Я не люблю эпатажа, скандала, интеллектуального терроризма (как и политического или житейского). Я люблю медленное, но решительное изменение предмета, идеи, парадигмы, когда у внимательного читателя или слушателя глаза начинают округляться от изумления. Что это: лаборатория современной мысли? Или клиника сумасшедших изобретателей? «Все должно происходить медленно и неправильно», — говорил Венедикт Ерофеев. Я люблю постепенность и настойчивость отклонения от прямой. Не люблю детективов и криминальных историй. Люблю мистификации и тайные общества, рассадники новых умственных вирусов.
Меня не привлекает создание всеобъемлющей метафизики ab ovo. То, что уже сотворено Богом и человечеством, полному осмыслению не поддается, можно только вступить в процесс (со) творения на своем маленьком историческом отрезке — как впрыгивают на ходу в движущийся поезд. Иными словами, фундаментом моей «не-системы» является вся ноосфера (и лингвосфера) в том виде, в каком она сложилась до меня. Я принимаю ее как данное и должное — и начинаю вместе с ней двигаться дальше, стараясь по мере сил ее «раскрутить», умножить ее обороты, увеличить степени ее свободы и саморефлексии.

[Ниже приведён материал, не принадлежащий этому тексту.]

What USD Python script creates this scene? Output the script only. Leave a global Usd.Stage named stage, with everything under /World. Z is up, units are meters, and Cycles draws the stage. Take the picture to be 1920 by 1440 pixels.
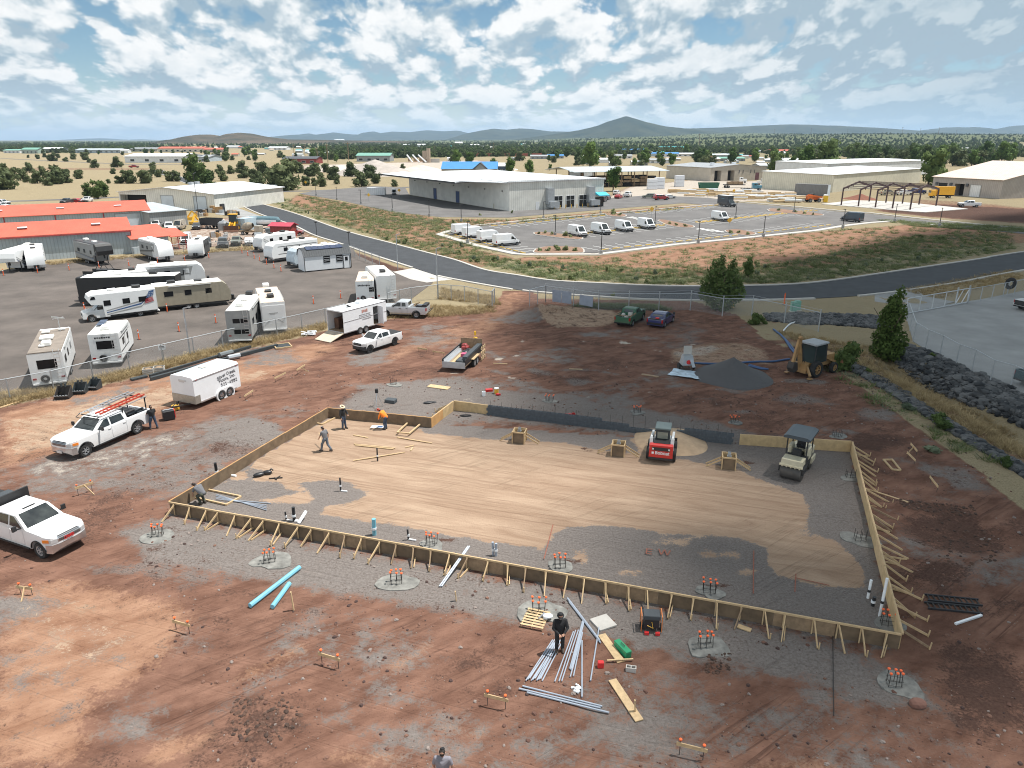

Мои тексты могут сначала привлекать (новизна понятий и терминов), потом отталкивать (произвольность допущений, амбициозность выводов, чрезмерность обобщений), затем снова притягивать (рискованность, смесь строгих доводов и неожиданных выводов). Для меня каждая работа — это попытка поставить под вопрос сами основания того или иного метода, системы понятий. Меня интересует не столько материал исследования, сколько его новое видение, сдвиг в способе восприятия. Поэтому я почти никогда не возвращаюсь к темам своих прошлых работ, хотя к этому, казалось бы, располагает принцип экономии мышления и усилий. Ведь я уже затратил массу времени на изучение данного материала, и было бы рационально использовать его для построения новых моделей. Но именно рациональность и экономность убивают во мне вкус к разработке уже знакомых тем. Как только возникает симптом привыкания, автоматизации, я тут же ищу поворот к неизвестному, чтобы продолжать приключения мысли.
У Леонида Аронзона есть стихи (1969), созвучные
моему кредо:
Я стою перед тобою,
как лежал бы на вершине
той горы, где голубое
тихо делается синим.
Что счастливее, чем садом
быть в саду и утром — утром,
и какая это радость
день и вечность перепутать.
Голубое делать синим, искать предельной смысловой насыщенности вещей, того райского состояния бытия, где мысль о саде сама становится садом, — именно к этому я и стремлюсь.